I personally believe that purchasing real estate for rentals is the safest investment here with commercial property coming in at a close second.  While there are all kinds of numbers floating out there from a variety of sources, I think it is safe to assume that annual yields on the average are no less than about eight to ten percent.  With the expected influx of tourists the next few years there is no reason to be anything less than optimistic regarding the ability to make money on short term rentals.  I personally would steer clear of the longer term investments such as in the northern suburbs. 

I do think that it is important to look at the overall economic situation here when it comes to determining whether to invest and then to figure out when is the best time.  For instance many economists here in Argentina and abroad are speculating that the prices of used real estate are going to flatten out here in the near future.  Some are even stating that this process has already begun.  Along with this leveling there is speculation that new properties may see substantive decreases in value due to the new affordability of used real estate.  Again some economists and real estate experts say this trend is already at hand.

There are several key factors that should be considered when looking to investing in Argentina that raise some important questions:

For instance let us look at things such as the consumer price index.  Earlier this month Indec reported inflation of 8.5% for November but when surveyed economists and alternative data from provincial governments put the actual rate at more than double.  What effect is this hyper inflation going to ultimately have on real estate?

Let's look to other issues such as Argentina's continued alienation in global markets through poor economic decisions such as its six year old default with the Paris Club of investors worth about 6.3 billion dollars which has made Argentina something of a pariah by most foreign investors and wealthy nations.

What about the government's recent raise in export taxes on soybeans, wheat and corn that is expected to have the potential for devastating consequences on exports and in turn the overall economy?
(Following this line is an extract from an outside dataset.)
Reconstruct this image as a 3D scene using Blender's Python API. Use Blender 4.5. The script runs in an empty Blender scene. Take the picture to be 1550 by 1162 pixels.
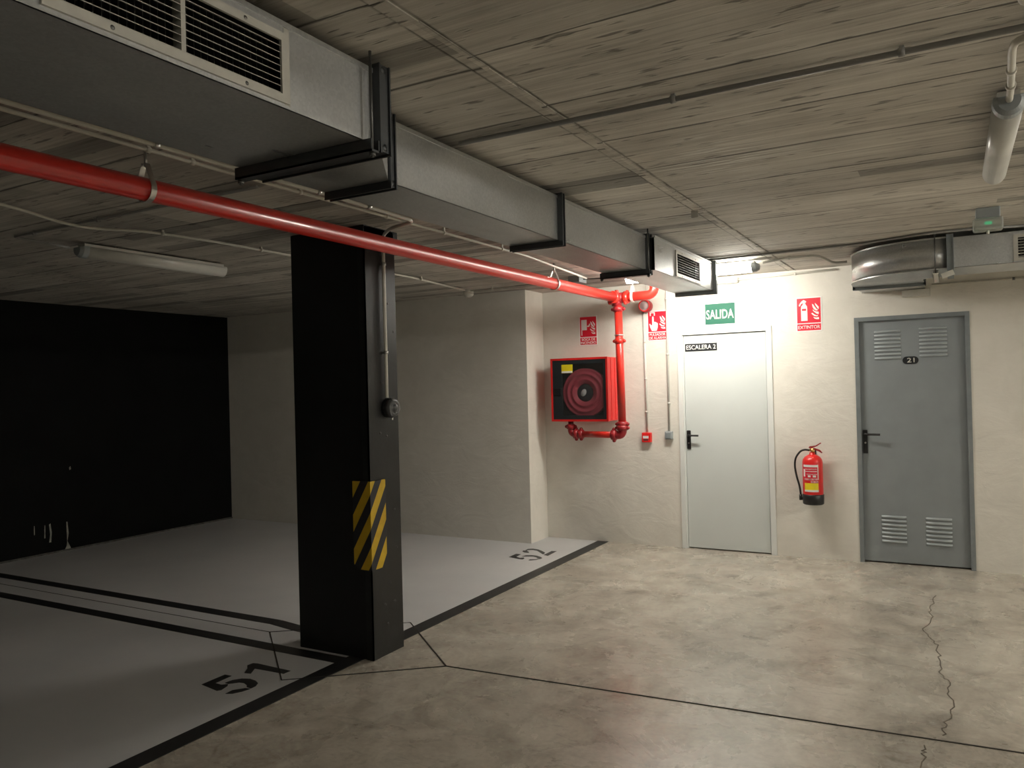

How about Internal Commerce Secretary Guillermo Moreno whose tenure is characterized by price-control agreements and threats to business under stale anti-hoarding statutes?  What about the new and young Economy Minister Martin Lousteau whom everyone is expecting to be ineffective?

What about the expected energy shortages due to Kirchner's artificially low utility rates that have fostered consumption and have discouraged any meaningful investment?  These price caps initiated in 2002 have had the additional impact of reducing the willingness of companies to invest in exploration and production.  Industrial output fell 2.7 percent in July after blackouts sparked by fuel shortages during winter forced factories to cut shifts and the onset of summer and air conditioning are leading to predictions of frequent rolling blackouts and new regulations on industry consumption. 

What about Cristina's claim to have better relations with the United States  in an attempt to secure confidence in accelerated investments and consumption by the USA?  Did you notice that the U.S.  was represented at Cristina's inauguration by the little known labor secretary Elaine Chao?  

What about the failure of the Kirchner government to reach meaningful wage accords with unions that don't accelerate inflation? Unions are expected to demand wage increases next year in excess of 20 percent which will put continued pressure on prices.

What about the  emergence of  economic and investment alternatives to Argentina such as Uruguay now known as the "San Tropez of South America"?  Known for its friendly business climate and private banking sector Uruguay is sure to lure many investors from the markets in real estate and business while at the same time assisting many Argentines in finding a home away from home for their money.

What about the raising public transportation rates by 19 percent beginning in 2008?  Many think it is a sign of governmental panic regarding its declining money reserves.

What about electricity, gasoline and heating gas that are expected to rise by at least 20% in the upcoming months? 

What about the predicted increases in insurance of 35% (and 25% for health insurance), or the ABL (property taxes) that are increasing from 19% in some areas to over 230% in others?  I have already seen posting on other forums talking about increases in those taxes.  Don't tell me that this will not have a direct impact on real estate values in the upcoming months and years. 

What about the ongoing relationship between the Kirchners and Chavez of Venezuela and meddling by that country in the economic and political landscape of Argentina?  Have you seen what has happened recently now that it appears Cristina got caught with her hand in Chavez's cookie jar?  (Not that anyone did not know at the time what that nearly $800,000 was for; Chavez has been buying influence in all of South America in recent years but seems to have a particularly close relationship to the Kirchners.)